### Given exercise:
Give back the full material, exactly as it reads.
## begin
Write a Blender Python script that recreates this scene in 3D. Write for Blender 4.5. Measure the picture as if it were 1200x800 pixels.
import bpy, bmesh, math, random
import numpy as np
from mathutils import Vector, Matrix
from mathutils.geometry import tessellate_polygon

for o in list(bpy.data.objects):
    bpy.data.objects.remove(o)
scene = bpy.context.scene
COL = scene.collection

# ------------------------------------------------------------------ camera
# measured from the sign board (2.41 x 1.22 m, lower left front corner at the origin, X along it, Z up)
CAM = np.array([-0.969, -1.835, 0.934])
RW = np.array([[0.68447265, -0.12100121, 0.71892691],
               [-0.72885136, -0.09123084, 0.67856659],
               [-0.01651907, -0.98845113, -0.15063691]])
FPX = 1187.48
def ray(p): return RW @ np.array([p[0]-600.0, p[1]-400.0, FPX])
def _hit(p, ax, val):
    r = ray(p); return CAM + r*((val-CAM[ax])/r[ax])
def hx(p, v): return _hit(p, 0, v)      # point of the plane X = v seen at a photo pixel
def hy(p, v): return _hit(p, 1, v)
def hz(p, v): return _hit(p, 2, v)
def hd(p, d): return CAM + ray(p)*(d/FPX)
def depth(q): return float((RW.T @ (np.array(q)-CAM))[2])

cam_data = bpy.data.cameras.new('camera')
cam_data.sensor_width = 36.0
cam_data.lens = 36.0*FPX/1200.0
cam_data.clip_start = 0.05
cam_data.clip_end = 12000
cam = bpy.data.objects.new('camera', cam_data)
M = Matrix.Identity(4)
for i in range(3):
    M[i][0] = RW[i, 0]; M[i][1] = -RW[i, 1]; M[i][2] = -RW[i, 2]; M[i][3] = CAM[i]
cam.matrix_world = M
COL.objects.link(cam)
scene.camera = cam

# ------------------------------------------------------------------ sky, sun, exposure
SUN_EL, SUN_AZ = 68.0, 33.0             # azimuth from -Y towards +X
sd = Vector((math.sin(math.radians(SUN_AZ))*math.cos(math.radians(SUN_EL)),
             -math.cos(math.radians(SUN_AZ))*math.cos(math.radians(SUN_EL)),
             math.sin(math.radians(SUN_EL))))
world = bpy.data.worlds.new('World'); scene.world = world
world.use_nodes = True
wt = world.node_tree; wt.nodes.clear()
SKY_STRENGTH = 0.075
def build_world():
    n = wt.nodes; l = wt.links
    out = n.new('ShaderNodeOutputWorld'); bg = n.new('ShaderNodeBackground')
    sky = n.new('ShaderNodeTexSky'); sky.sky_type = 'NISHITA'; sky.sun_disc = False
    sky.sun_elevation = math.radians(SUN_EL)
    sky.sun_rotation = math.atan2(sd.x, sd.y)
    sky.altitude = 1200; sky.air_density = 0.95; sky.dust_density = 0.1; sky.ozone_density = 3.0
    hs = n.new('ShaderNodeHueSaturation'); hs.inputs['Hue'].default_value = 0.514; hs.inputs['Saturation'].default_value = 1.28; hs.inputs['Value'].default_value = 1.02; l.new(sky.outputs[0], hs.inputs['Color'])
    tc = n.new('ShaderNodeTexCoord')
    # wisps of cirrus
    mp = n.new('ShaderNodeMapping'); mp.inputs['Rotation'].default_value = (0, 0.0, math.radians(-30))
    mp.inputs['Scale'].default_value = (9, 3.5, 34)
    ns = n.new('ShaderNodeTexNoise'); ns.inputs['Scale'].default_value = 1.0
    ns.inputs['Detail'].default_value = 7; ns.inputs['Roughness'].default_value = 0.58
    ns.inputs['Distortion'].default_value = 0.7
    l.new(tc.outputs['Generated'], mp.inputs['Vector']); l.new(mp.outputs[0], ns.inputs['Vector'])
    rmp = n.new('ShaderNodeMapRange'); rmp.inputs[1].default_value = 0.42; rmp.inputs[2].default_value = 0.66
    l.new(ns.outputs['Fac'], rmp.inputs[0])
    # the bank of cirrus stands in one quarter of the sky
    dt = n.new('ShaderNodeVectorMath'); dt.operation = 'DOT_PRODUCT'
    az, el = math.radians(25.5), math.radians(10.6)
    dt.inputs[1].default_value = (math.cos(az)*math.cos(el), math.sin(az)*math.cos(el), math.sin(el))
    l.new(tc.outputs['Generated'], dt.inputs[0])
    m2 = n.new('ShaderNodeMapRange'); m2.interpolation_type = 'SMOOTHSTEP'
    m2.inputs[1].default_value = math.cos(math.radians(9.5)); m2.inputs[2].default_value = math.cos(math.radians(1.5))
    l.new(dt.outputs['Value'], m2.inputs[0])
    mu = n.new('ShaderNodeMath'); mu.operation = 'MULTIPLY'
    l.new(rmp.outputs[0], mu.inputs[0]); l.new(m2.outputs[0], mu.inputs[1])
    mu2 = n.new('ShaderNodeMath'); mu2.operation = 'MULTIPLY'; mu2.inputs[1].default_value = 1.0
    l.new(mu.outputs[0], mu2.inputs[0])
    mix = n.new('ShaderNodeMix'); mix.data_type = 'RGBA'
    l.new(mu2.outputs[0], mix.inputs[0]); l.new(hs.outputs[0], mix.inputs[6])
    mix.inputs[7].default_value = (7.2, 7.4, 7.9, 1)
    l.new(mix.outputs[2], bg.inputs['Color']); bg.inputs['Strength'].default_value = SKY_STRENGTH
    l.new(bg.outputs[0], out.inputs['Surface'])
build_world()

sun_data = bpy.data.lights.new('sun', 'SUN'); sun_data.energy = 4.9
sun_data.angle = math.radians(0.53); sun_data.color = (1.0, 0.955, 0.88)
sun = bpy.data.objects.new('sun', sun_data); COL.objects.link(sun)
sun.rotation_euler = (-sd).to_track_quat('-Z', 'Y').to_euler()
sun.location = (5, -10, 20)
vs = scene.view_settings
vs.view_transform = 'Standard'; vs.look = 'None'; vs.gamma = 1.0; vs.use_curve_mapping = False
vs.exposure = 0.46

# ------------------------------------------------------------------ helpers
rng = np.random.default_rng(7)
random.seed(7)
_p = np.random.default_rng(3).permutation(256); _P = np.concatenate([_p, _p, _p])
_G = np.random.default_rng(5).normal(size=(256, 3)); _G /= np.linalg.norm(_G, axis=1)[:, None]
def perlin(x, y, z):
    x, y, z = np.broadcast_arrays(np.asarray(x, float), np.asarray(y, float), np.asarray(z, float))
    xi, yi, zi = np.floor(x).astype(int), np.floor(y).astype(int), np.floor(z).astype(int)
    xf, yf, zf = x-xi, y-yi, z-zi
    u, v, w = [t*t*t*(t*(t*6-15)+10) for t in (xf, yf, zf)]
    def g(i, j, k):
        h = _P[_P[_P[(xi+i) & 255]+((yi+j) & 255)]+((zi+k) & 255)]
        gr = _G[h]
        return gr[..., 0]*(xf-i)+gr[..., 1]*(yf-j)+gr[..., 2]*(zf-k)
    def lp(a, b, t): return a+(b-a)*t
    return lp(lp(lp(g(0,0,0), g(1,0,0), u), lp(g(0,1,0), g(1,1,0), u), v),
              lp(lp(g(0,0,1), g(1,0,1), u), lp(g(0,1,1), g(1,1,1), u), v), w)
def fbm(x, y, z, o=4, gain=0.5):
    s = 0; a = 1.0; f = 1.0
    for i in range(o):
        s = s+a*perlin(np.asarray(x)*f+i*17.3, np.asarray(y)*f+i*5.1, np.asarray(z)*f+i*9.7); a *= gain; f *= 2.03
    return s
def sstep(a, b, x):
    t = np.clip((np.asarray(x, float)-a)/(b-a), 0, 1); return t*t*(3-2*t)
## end
### Full solution:
Write a Blender Python script that recreates this scene in 3D. Write for Blender 4.5. Measure the picture as if it were 1200x800 pixels.
import bpy, bmesh, math, random
import numpy as np
from mathutils import Vector, Matrix
from mathutils.geometry import tessellate_polygon

for o in list(bpy.data.objects):
    bpy.data.objects.remove(o)
scene = bpy.context.scene
COL = scene.collection

# ------------------------------------------------------------------ camera
# measured from the sign board (2.41 x 1.22 m, lower left front corner at the origin, X along it, Z up)
CAM = np.array([-0.969, -1.835, 0.934])
RW = np.array([[0.68447265, -0.12100121, 0.71892691],
               [-0.72885136, -0.09123084, 0.67856659],
               [-0.01651907, -0.98845113, -0.15063691]])
FPX = 1187.48
def ray(p): return RW @ np.array([p[0]-600.0, p[1]-400.0, FPX])
def _hit(p, ax, val):
    r = ray(p); return CAM + r*((val-CAM[ax])/r[ax])
def hx(p, v): return _hit(p, 0, v)      # point of the plane X = v seen at a photo pixel
def hy(p, v): return _hit(p, 1, v)
def hz(p, v): return _hit(p, 2, v)
def hd(p, d): return CAM + ray(p)*(d/FPX)
def depth(q): return float((RW.T @ (np.array(q)-CAM))[2])

cam_data = bpy.data.cameras.new('camera')
cam_data.sensor_width = 36.0
cam_data.lens = 36.0*FPX/1200.0
cam_data.clip_start = 0.05
cam_data.clip_end = 12000
cam = bpy.data.objects.new('camera', cam_data)
M = Matrix.Identity(4)
for i in range(3):
    M[i][0] = RW[i, 0]; M[i][1] = -RW[i, 1]; M[i][2] = -RW[i, 2]; M[i][3] = CAM[i]
cam.matrix_world = M
COL.objects.link(cam)
scene.camera = cam

# ------------------------------------------------------------------ sky, sun, exposure
SUN_EL, SUN_AZ = 68.0, 33.0             # azimuth from -Y towards +X
sd = Vector((math.sin(math.radians(SUN_AZ))*math.cos(math.radians(SUN_EL)),
             -math.cos(math.radians(SUN_AZ))*math.cos(math.radians(SUN_EL)),
             math.sin(math.radians(SUN_EL))))
world = bpy.data.worlds.new('World'); scene.world = world
world.use_nodes = True
wt = world.node_tree; wt.nodes.clear()
SKY_STRENGTH = 0.075
def build_world():
    n = wt.nodes; l = wt.links
    out = n.new('ShaderNodeOutputWorld'); bg = n.new('ShaderNodeBackground')
    sky = n.new('ShaderNodeTexSky'); sky.sky_type = 'NISHITA'; sky.sun_disc = False
    sky.sun_elevation = math.radians(SUN_EL)
    sky.sun_rotation = math.atan2(sd.x, sd.y)
    sky.altitude = 1200; sky.air_density = 0.95; sky.dust_density = 0.1; sky.ozone_density = 3.0
    hs = n.new('ShaderNodeHueSaturation'); hs.inputs['Hue'].default_value = 0.514; hs.inputs['Saturation'].default_value = 1.28; hs.inputs['Value'].default_value = 1.02; l.new(sky.outputs[0], hs.inputs['Color'])
    tc = n.new('ShaderNodeTexCoord')
    # wisps of cirrus
    mp = n.new('ShaderNodeMapping'); mp.inputs['Rotation'].default_value = (0, 0.0, math.radians(-30))
    mp.inputs['Scale'].default_value = (9, 3.5, 34)
    ns = n.new('ShaderNodeTexNoise'); ns.inputs['Scale'].default_value = 1.0
    ns.inputs['Detail'].default_value = 7; ns.inputs['Roughness'].default_value = 0.58
    ns.inputs['Distortion'].default_value = 0.7
    l.new(tc.outputs['Generated'], mp.inputs['Vector']); l.new(mp.outputs[0], ns.inputs['Vector'])
    rmp = n.new('ShaderNodeMapRange'); rmp.inputs[1].default_value = 0.42; rmp.inputs[2].default_value = 0.66
    l.new(ns.outputs['Fac'], rmp.inputs[0])
    # the bank of cirrus stands in one quarter of the sky
    dt = n.new('ShaderNodeVectorMath'); dt.operation = 'DOT_PRODUCT'
    az, el = math.radians(25.5), math.radians(10.6)
    dt.inputs[1].default_value = (math.cos(az)*math.cos(el), math.sin(az)*math.cos(el), math.sin(el))
    l.new(tc.outputs['Generated'], dt.inputs[0])
    m2 = n.new('ShaderNodeMapRange'); m2.interpolation_type = 'SMOOTHSTEP'
    m2.inputs[1].default_value = math.cos(math.radians(9.5)); m2.inputs[2].default_value = math.cos(math.radians(1.5))
    l.new(dt.outputs['Value'], m2.inputs[0])
    mu = n.new('ShaderNodeMath'); mu.operation = 'MULTIPLY'
    l.new(rmp.outputs[0], mu.inputs[0]); l.new(m2.outputs[0], mu.inputs[1])
    mu2 = n.new('ShaderNodeMath'); mu2.operation = 'MULTIPLY'; mu2.inputs[1].default_value = 1.0
    l.new(mu.outputs[0], mu2.inputs[0])
    mix = n.new('ShaderNodeMix'); mix.data_type = 'RGBA'
    l.new(mu2.outputs[0], mix.inputs[0]); l.new(hs.outputs[0], mix.inputs[6])
    mix.inputs[7].default_value = (7.2, 7.4, 7.9, 1)
    l.new(mix.outputs[2], bg.inputs['Color']); bg.inputs['Strength'].default_value = SKY_STRENGTH
    l.new(bg.outputs[0], out.inputs['Surface'])
build_world()

sun_data = bpy.data.lights.new('sun', 'SUN'); sun_data.energy = 4.9
sun_data.angle = math.radians(0.53); sun_data.color = (1.0, 0.955, 0.88)
sun = bpy.data.objects.new('sun', sun_data); COL.objects.link(sun)
sun.rotation_euler = (-sd).to_track_quat('-Z', 'Y').to_euler()
sun.location = (5, -10, 20)
vs = scene.view_settings
vs.view_transform = 'Standard'; vs.look = 'None'; vs.gamma = 1.0; vs.use_curve_mapping = False
vs.exposure = 0.46

# ------------------------------------------------------------------ helpers
rng = np.random.default_rng(7)
random.seed(7)
_p = np.random.default_rng(3).permutation(256); _P = np.concatenate([_p, _p, _p])
_G = np.random.default_rng(5).normal(size=(256, 3)); _G /= np.linalg.norm(_G, axis=1)[:, None]
def perlin(x, y, z):
    x, y, z = np.broadcast_arrays(np.asarray(x, float), np.asarray(y, float), np.asarray(z, float))
    xi, yi, zi = np.floor(x).astype(int), np.floor(y).astype(int), np.floor(z).astype(int)
    xf, yf, zf = x-xi, y-yi, z-zi
    u, v, w = [t*t*t*(t*(t*6-15)+10) for t in (xf, yf, zf)]
    def g(i, j, k):
        h = _P[_P[_P[(xi+i) & 255]+((yi+j) & 255)]+((zi+k) & 255)]
        gr = _G[h]
        return gr[..., 0]*(xf-i)+gr[..., 1]*(yf-j)+gr[..., 2]*(zf-k)
    def lp(a, b, t): return a+(b-a)*t
    return lp(lp(lp(g(0,0,0), g(1,0,0), u), lp(g(0,1,0), g(1,1,0), u), v),
              lp(lp(g(0,0,1), g(1,0,1), u), lp(g(0,1,1), g(1,1,1), u), v), w)
def fbm(x, y, z, o=4, gain=0.5):
    s = 0; a = 1.0; f = 1.0
    for i in range(o):
        s = s+a*perlin(np.asarray(x)*f+i*17.3, np.asarray(y)*f+i*5.1, np.asarray(z)*f+i*9.7); a *= gain; f *= 2.03
    return s
def sstep(a, b, x):
    t = np.clip((np.asarray(x, float)-a)/(b-a), 0, 1); return t*t*(3-2*t)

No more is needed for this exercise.